Listening to this recording now, one wonders how this British coffee-bar musician with a taste for Hank Williams actually felt about rock. "Rock with the Caveman" is more a send-up than a real example of rock and roll.
Employing the instrumentation, phrasing, voice quality, and style of rock and roll, this song still has elements of earlier British popular song. Notably, the recurring combination of verse and chorus echoes nineteenth-century parlor song and its Music Hall successors. Its overall structure reflects song form: verse/chorus [A]; verse/chorus [A]; sax solo [B]; verse/chorus [A]. The musicians on the session include Ronnie Scott, one of the premier jazz musicians in the UK at that time and who would soon open the best-known jazz club in London: Ronnie Scotts'.

Tommy Steele: Lionel [Bart] was writing a lot of songs for the Billy Cotton Band Show and he wanted to get into the records.

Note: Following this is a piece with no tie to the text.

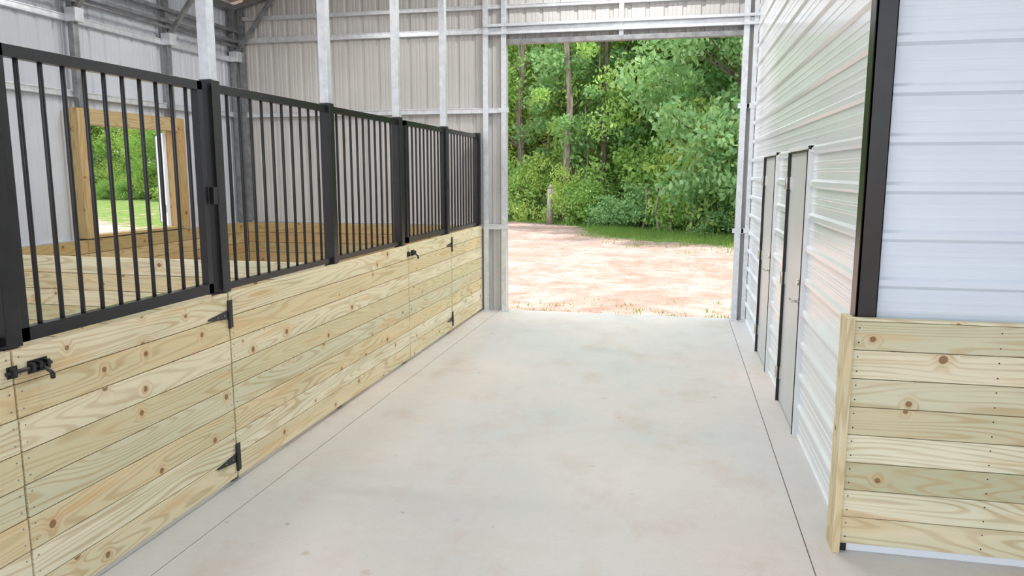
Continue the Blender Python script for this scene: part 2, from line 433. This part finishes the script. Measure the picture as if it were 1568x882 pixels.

We were called the Cavemen and we played country songs and comedy. Our theme song was "Rock with the Cameman" and it was a joke, a spoof, the sort of thing Monty Python might have done, or the two Ronnies. (Leigh 1996: n.p.)
Lionel Bart: Tommy Steele was my way in. All Tommy was doing was copying Bill Haley. When we made "Rock with the Caveman," we were at Decca no. 3 studio. I didn't really write music, so I didn't have any parts. There was Ronnie Scott, Cave Lee and Benny Green in this little control room, along with Tommy, his mum, dad, and the dog..., and no band parts. We had a tea break and the boys, being jazz musicians, improvised an instrumental, which was pretty good — it was all done like that. Three days later the thing was a package and it was a hit. It wasn't easy; I was very lucky to be in the right place at the right time. (Oldham 2000: 24)
Ronnie Scott: I can't remember much about that record, but I know that Lionel Bart had something to do with it. We were asked to do a session in West Hampstead and there was no arrangement, no music. We had to run through it and work out something on the spot. The record has sold millions and we got £12 for the session. (Leigh 1996: n.p.)